Увы, в первый и последний свой бой четырем «бородинцам» пришлось идти фактически сразу со стапелей. Когда в начале октября 1904-го 2-я Тихоокеанская эскадра спешно отплывала из Либавы на помощь блокированному японцами Порт-Артуру, броненосцы, призванные стать главной ее ударной силой, еще не успели пройти полного цикла испытаний и боевой подготовки (за исключением «Александра III», введенного в эксплуатацию в октябре 1903-го). «Суворов» официально был введен в строй в конце августа 1904-го, «Бородино» – в сентябре 1904-го, а «Орел» – и вовсе за день до отплытия эскадры. Еще «сырые» корабли, неопытные экипажи...

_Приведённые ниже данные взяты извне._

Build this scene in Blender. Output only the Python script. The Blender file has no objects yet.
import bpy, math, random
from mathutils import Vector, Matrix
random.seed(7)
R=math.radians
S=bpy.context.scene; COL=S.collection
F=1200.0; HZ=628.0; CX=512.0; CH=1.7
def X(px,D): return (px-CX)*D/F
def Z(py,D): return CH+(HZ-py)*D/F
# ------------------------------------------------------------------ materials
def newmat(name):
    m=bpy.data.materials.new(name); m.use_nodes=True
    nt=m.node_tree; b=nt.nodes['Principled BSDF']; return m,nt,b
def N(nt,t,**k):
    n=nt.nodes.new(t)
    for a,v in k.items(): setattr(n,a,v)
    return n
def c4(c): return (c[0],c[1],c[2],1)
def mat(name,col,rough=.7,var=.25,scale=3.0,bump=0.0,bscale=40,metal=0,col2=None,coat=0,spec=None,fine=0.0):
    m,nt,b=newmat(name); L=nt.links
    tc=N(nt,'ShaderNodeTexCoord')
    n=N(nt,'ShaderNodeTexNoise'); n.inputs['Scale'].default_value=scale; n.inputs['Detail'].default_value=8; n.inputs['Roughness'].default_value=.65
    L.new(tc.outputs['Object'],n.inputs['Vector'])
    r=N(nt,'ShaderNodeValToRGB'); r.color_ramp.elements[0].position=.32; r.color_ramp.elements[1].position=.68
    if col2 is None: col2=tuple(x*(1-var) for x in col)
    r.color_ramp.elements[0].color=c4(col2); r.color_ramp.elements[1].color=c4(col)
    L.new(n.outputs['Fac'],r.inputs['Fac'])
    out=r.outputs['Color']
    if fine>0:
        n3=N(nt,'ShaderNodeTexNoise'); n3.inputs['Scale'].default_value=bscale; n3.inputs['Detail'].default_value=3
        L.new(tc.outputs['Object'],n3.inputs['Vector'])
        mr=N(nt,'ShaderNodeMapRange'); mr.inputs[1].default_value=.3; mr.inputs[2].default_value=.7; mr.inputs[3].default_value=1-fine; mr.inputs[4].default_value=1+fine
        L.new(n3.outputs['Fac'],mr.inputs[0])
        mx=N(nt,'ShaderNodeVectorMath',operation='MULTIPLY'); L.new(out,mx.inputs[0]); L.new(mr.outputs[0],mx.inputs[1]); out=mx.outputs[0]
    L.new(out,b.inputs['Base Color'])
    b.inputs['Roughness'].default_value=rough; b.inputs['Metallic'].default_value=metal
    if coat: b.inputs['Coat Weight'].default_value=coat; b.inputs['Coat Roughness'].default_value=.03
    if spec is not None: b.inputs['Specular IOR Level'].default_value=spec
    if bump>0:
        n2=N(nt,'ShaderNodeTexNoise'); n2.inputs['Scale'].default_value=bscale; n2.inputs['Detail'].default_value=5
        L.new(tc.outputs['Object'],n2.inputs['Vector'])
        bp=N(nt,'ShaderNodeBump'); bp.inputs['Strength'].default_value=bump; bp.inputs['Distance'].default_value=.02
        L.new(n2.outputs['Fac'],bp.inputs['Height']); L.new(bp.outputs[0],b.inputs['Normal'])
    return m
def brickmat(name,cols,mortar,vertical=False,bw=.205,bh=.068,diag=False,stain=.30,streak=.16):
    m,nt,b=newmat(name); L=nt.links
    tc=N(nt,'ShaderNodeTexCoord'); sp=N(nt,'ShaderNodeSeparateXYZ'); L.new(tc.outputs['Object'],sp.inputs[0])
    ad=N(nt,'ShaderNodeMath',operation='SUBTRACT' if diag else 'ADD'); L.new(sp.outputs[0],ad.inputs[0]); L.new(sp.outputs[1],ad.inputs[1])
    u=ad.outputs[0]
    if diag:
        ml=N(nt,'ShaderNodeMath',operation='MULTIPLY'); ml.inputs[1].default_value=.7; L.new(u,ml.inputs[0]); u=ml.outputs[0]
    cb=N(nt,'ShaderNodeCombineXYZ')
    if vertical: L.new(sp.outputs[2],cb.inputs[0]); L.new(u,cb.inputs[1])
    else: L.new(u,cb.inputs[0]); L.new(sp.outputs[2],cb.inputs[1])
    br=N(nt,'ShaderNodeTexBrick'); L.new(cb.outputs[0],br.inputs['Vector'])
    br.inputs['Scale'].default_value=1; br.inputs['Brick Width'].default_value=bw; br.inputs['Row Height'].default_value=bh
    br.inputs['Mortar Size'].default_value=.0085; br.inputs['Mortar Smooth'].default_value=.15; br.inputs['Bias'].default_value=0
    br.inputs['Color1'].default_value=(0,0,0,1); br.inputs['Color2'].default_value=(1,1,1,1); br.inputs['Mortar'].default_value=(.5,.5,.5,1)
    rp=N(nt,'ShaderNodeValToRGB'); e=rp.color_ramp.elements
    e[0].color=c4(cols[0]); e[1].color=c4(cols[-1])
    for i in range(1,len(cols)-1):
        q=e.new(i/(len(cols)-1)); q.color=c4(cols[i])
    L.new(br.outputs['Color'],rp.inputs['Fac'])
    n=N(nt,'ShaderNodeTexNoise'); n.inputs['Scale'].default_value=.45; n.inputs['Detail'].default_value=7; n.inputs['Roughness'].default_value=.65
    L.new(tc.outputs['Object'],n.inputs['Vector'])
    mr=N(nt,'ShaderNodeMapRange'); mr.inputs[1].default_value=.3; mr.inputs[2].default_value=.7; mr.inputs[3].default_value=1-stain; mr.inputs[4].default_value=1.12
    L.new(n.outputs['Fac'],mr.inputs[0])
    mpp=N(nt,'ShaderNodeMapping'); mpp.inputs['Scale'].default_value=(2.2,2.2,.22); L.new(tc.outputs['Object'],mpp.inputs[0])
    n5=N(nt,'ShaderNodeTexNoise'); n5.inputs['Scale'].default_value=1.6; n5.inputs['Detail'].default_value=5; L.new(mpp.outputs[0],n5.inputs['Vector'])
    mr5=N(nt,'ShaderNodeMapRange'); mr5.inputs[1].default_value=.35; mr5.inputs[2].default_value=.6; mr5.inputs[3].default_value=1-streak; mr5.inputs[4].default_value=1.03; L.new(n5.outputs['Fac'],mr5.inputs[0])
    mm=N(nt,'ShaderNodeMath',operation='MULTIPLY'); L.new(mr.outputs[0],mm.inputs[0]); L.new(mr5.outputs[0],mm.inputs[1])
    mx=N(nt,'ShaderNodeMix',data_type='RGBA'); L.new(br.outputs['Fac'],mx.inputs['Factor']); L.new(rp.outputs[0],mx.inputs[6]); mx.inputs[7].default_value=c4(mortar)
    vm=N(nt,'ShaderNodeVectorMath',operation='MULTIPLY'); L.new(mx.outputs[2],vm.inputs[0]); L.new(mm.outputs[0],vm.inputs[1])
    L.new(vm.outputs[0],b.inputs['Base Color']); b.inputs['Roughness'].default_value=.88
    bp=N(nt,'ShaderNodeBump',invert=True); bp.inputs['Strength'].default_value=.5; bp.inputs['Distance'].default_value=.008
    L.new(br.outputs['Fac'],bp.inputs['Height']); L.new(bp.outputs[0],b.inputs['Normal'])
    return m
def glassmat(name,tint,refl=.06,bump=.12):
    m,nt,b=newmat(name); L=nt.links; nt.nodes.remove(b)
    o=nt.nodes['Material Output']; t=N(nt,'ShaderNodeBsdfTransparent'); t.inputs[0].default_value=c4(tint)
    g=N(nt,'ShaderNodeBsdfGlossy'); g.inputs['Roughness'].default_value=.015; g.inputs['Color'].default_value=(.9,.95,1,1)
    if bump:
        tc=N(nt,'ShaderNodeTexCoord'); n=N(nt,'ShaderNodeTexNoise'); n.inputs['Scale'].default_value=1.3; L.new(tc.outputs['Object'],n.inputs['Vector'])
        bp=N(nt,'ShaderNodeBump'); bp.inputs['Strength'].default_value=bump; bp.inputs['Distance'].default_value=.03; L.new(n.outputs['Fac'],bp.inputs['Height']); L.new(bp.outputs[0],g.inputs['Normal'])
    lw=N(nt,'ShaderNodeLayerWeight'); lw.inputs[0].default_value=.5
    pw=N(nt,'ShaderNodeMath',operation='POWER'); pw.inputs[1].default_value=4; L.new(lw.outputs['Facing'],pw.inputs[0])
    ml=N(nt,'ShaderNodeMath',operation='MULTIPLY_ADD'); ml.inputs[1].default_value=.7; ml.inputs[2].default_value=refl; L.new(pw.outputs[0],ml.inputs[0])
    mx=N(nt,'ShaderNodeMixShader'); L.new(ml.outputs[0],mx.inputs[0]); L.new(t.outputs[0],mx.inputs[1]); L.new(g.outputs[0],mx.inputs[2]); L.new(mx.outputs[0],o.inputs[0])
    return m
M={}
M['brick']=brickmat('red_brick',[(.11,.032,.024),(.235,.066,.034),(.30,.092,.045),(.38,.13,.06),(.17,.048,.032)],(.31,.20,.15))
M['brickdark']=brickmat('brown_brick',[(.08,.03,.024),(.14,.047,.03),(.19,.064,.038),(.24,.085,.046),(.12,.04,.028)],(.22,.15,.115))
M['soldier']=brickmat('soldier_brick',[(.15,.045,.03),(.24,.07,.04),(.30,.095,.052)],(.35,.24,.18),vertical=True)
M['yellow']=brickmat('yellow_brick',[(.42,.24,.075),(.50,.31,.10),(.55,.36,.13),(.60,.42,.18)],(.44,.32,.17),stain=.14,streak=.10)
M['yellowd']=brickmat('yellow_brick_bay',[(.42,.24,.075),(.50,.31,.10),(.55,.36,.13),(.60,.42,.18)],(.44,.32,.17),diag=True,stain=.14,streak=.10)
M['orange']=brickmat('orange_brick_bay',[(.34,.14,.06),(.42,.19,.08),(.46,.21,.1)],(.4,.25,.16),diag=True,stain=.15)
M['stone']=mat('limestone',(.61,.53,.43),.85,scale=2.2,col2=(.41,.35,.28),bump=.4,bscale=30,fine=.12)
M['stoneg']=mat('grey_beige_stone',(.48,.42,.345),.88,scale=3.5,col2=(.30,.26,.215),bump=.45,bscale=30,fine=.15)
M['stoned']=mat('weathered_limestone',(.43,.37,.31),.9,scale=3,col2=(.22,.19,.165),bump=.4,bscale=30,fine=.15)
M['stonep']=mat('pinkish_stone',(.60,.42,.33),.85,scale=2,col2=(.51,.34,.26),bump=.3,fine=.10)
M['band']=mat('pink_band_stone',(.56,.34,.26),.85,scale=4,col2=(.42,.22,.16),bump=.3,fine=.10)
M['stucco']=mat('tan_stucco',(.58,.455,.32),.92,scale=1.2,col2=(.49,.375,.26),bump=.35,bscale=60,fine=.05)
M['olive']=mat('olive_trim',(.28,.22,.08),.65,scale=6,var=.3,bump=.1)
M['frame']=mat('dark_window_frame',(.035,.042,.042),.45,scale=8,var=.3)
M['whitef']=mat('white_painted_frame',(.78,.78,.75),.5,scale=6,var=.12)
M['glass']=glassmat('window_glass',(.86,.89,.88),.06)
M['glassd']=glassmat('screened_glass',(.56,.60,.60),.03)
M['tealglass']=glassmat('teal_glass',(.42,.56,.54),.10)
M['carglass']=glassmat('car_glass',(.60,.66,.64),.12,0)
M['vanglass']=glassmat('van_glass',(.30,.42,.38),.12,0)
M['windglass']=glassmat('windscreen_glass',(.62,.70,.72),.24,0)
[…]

Ситуацию усугубляло то, что силы, отправленные на помощь Порт-Артуру, были собраны «с бору по сосенке» – новейшие быстроходные корабли соседствовали со «старыми сундуками» с черепашьим ходом. По уму после вести о падении Порт-Артура эту армаду надо было срочно возвращать – но руководство в Петербурге, словно азартный картежник, бросило на игральный стол свою последнюю карту.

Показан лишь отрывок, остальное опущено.